その後、把持部材を手指でつまみ、把持用具付き試料分解用容器を除電用用具から抜出し、局所排気設備内に移動させた。そして把持部材を手指でつまんだまま、駒込ピペットを使って前処理用試薬である濃度7mol/Lの硝酸溶液10mLを、試料分解用容器の開口部から投入し、10回振り混ぜて試料と混合した。
【0057】
試料と前処理用試薬とが入った把持用具付き試料分解用容器を、把持用具のタグ部材に記載された記号と、プラスチック外筒の下部部分に記載された記号との対応を確認しながら重装装置へ挿入した。このとき、把持用具が重装装置の口に引っ掛かり、
図7に示すように把持用具付き試料分解用容器は自立した。試料分解用容器内にてガスが発生したので、ガスの発生が停止するまで当該状態で局所排気設備内に放置した。
【0058】
ガスの発生が停止したことを確認した後、把持用具付き試料分解用容器から把持用具を、試料分解用容器の開口部に向かってよじりながら取外した後、試料分解用容器をセラミック製円筒容器内へ隙間無く嵌装した。その後、試料分解用容器へ蓋を取り付け、試料分解用容器を密封し、さらに、プラスチック外筒へ蓋を取り付けて試料分解用容器を挿入した蓋つき重装装置を組立てた。
【0059】
上述した操作を繰り返し、異なった試料が充填された試料分解用容器を挿入した蓋つき重装装置を8本組立てた。そして、8本の試料分解用容器を挿入した蓋つき重装装置をローターに設置した。

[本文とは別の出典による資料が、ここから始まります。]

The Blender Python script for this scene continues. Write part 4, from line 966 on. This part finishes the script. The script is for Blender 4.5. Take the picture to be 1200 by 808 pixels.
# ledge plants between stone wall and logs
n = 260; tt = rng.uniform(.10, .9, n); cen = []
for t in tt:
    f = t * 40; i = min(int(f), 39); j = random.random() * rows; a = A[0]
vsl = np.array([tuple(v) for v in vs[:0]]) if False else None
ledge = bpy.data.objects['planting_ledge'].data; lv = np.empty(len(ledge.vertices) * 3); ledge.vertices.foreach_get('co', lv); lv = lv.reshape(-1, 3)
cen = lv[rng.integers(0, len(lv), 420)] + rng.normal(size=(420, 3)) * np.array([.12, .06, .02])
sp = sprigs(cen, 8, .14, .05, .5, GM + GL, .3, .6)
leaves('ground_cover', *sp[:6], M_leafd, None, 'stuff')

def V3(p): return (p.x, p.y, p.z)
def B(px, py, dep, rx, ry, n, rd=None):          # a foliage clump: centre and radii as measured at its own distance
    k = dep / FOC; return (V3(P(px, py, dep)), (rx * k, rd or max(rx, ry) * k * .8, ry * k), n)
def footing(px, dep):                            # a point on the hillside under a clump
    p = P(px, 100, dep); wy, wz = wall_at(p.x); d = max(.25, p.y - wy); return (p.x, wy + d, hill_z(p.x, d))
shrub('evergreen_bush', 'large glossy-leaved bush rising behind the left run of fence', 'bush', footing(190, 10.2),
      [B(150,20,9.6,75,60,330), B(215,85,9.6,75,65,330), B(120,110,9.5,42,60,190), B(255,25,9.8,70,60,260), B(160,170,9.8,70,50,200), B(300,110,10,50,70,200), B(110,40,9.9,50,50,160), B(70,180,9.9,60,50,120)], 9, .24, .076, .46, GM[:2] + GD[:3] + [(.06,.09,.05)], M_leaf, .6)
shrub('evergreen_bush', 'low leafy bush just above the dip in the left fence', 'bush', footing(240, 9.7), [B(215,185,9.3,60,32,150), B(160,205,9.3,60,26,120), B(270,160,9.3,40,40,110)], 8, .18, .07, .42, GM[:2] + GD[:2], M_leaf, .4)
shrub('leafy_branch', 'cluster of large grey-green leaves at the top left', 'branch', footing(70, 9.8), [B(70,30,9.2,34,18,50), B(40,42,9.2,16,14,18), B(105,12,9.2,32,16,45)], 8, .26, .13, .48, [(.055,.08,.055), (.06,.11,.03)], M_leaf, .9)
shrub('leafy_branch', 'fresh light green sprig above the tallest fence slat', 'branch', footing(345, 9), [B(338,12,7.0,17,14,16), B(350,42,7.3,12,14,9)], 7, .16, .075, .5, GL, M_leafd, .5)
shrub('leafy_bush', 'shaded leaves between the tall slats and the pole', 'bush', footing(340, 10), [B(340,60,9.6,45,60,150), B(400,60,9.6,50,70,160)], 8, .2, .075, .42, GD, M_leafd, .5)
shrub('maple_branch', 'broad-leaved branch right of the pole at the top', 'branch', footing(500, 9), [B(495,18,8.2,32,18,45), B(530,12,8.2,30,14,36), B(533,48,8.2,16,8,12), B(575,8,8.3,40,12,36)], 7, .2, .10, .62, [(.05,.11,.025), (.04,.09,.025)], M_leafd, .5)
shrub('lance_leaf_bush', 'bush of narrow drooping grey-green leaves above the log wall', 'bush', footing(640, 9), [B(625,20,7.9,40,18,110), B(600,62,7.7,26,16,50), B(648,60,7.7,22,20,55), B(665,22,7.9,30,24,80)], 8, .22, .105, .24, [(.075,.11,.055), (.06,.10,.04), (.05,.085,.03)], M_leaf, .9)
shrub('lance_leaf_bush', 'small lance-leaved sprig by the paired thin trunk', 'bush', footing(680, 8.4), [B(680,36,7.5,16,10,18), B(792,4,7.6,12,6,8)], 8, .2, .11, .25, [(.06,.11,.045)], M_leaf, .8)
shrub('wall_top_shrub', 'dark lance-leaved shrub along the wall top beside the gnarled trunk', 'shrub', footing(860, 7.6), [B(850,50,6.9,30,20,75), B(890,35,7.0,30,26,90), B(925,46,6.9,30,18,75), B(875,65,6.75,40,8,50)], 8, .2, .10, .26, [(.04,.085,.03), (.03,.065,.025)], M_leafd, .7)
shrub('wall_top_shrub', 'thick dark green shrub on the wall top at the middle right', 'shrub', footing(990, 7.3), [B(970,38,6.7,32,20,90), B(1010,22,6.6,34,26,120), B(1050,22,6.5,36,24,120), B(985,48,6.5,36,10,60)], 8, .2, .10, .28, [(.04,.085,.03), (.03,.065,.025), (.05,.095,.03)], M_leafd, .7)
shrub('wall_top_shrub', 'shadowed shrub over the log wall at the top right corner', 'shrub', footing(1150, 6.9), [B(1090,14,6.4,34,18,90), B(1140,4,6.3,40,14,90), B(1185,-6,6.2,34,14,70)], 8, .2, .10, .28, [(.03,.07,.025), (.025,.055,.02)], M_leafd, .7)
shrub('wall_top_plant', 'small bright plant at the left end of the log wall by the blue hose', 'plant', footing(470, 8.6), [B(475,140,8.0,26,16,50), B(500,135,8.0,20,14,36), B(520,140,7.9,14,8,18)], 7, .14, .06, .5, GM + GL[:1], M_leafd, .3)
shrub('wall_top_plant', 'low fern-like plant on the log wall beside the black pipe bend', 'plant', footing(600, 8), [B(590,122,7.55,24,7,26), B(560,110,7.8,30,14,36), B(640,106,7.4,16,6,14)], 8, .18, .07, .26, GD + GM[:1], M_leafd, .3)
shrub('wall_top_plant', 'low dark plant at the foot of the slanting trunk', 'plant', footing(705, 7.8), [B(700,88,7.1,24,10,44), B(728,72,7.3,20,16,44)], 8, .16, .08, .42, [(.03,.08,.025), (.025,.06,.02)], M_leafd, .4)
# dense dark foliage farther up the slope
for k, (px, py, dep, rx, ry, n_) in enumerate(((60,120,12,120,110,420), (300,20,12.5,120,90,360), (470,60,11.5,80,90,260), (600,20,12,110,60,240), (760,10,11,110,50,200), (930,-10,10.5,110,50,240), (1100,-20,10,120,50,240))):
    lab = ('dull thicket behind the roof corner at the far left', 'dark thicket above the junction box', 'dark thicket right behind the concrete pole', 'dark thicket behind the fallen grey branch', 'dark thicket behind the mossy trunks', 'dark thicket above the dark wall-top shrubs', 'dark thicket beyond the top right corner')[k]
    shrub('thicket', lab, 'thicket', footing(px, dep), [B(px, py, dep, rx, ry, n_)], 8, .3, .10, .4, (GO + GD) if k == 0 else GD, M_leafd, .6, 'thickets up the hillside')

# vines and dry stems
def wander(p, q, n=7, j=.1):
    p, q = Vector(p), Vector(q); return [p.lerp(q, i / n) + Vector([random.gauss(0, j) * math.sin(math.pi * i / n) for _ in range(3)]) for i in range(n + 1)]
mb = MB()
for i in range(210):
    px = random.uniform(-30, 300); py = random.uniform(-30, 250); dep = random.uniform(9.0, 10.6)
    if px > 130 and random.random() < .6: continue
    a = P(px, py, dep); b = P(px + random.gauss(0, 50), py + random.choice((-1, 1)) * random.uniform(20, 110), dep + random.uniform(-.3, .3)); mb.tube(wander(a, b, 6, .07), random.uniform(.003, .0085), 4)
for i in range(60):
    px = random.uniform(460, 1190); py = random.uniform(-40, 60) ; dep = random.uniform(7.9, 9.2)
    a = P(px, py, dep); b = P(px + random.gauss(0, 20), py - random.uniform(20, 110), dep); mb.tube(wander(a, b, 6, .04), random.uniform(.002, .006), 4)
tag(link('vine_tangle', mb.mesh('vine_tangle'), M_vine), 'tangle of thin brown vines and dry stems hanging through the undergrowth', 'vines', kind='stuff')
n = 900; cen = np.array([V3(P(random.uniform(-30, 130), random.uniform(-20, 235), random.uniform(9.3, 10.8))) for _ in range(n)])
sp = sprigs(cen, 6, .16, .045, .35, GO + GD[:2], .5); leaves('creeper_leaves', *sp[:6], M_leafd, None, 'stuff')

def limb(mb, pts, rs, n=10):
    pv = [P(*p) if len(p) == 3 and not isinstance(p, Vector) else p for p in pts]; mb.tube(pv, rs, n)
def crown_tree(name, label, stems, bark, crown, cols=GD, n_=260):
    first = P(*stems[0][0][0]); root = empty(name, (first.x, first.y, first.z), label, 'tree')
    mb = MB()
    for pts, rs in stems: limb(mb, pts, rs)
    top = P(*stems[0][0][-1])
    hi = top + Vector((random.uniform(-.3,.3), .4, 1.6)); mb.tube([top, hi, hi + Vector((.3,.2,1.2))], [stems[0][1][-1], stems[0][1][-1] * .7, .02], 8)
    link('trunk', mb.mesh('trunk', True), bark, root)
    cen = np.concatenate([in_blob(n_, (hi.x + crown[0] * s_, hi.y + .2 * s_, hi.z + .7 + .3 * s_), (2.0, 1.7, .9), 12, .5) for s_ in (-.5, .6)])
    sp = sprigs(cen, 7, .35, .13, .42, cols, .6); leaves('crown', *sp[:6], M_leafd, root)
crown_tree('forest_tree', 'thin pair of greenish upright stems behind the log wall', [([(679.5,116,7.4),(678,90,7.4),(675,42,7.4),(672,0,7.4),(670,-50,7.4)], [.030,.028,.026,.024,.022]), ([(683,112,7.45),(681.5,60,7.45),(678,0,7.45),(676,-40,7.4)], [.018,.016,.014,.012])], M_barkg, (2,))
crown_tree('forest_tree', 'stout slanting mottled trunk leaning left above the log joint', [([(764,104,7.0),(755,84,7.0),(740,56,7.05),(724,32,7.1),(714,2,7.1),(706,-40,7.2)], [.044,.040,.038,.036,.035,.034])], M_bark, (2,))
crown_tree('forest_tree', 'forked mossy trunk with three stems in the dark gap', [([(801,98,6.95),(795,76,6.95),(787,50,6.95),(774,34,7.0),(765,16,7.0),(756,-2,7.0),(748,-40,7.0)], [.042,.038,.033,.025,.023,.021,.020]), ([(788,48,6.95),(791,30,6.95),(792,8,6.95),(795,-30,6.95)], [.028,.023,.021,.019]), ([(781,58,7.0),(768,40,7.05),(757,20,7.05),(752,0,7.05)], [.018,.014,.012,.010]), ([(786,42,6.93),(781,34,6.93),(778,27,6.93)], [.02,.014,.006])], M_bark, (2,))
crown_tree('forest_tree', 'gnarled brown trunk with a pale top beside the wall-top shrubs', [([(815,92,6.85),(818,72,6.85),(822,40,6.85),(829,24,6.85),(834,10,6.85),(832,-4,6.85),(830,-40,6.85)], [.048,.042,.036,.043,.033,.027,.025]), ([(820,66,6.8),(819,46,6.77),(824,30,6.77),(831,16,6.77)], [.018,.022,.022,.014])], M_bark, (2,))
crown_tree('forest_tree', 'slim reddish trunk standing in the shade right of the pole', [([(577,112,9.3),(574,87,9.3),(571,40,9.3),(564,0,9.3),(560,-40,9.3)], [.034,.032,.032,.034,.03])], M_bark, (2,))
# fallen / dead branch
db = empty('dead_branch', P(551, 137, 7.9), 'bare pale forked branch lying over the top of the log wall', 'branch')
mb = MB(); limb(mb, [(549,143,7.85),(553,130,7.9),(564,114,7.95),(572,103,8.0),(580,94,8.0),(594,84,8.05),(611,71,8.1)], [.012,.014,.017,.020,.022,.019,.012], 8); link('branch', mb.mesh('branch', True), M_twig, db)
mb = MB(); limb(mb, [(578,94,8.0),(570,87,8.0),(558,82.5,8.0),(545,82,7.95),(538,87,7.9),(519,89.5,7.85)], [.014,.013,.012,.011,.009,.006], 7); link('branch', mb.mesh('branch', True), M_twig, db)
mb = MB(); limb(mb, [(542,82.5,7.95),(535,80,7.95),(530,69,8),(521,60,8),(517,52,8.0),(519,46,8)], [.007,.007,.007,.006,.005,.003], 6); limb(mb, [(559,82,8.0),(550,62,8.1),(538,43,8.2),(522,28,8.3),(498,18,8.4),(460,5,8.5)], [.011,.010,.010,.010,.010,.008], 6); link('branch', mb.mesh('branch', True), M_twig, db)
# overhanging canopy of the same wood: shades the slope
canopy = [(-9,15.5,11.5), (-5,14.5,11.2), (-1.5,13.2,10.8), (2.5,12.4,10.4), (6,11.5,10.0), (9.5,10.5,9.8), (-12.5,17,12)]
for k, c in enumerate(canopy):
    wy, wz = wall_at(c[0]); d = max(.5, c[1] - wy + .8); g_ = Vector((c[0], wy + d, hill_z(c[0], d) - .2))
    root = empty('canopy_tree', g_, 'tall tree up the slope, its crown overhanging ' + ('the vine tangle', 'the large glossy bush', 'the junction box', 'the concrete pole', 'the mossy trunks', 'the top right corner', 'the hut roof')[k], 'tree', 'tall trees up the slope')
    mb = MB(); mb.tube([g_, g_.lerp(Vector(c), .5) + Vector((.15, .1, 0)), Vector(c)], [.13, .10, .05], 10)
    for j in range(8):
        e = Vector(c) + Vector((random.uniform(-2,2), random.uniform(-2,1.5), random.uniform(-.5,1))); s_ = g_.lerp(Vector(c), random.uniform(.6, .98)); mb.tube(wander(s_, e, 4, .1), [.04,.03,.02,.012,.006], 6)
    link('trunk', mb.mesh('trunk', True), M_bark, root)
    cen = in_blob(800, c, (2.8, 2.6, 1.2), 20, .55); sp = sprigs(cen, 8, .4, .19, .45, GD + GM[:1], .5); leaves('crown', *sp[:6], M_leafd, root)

当該ローターを、マイクロ波加熱装置内に設置し、マイクロ波の出力を800Wに設定し15分間マイクロ波を照射して、試料分解用容器内の試料を溶液化した。
そして、溶液化した試料をメスフラスコに移し入れて定容し、原子吸光光度計(日立ハイテク社製 Z-2300)を用いて、試料に含まれるナトリウム量およびカリウム量を定量した。